The plot chapters paste weird text abortions like “let’s take a look at this brave new order” on the screen – no punctuation and all – to help move along the limp story-tutorial missions, and anybody who spends an hour with them could think of a better way to do it. The little stories that grow gracefully up out of the game’s rules every few minutes are more interesting than the dog-stuck-in-a-house plots of the “story” missions, and even if they were good they’d certainly be better without unskippable sentences. Your premise is right there, man. This game communicates everything that it needs to cleanly and immediately – that’s what’s cool about it. You don’t need to type it up to drive it home.

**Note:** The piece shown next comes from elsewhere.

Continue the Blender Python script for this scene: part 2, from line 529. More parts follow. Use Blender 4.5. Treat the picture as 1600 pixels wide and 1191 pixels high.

There’s a wealth of interface and menu clumsiness, too, which is a shame considering the game it’s wrapped around is so close to being interesting. I don’t know how games are being released in 2012 without at least some Freelance Genius sitting there and making sure the menus are perfectly intuitive, but here’s Tokyo Jungle’s map, where triangle is “zoom” and square is “toggle” and neither quite matches its description, and here are leaderboards loading painfully and stumbling over themselves when you try to navigate to the numbers you want to see. This stuff might sound nitpicky, and I’ll tell you right now it feels nitpicky to type. But, man, there’s no reason every game can’t have a beautiful, intuitive interface, and there’s no excuse for a game that asks me to open its menu every ten minutes (at least!) not to have one.

So, yeah: When people ask us about Tokyo Jungle, we’re going to say “yeah, that was alright,” and then we’re going to stare down at our drinks for a second, not saying anything.

It’s too bad that the goofy aesthetic so obviously came first. I’d bet anything in this room – and these headphones were expensive, man – that Tokyo Jungle was originally something other than the kind of pseudo-brawler that we have now. A guy came into an office with some concept art of the elephants and the crocodiles and the cats, I bet, and that was probably about it – the ten-minute achievement-chunks and the fixed camera weren’t even in the design document.

Someday someone with a little more swagger is gonna come in, and he’s going to have “River City Ransom!!!” scribbled onto a screenshot of Doki Doki Panic‘s character select screen, and there’s going to be an off-brand Post-it note stuck to it that says something about Shiren the Wanderer, and fixed camera and ten-minute achievement-chunks are going to be the fourth and fifth bullet points on the first page of the design document, and we’re going to have a game that, five years later, will be inspiring people that play it to make new videogames. Tokyo Jungle isn’t that game – though hey, what the hell, it’s kind of close, sometimes.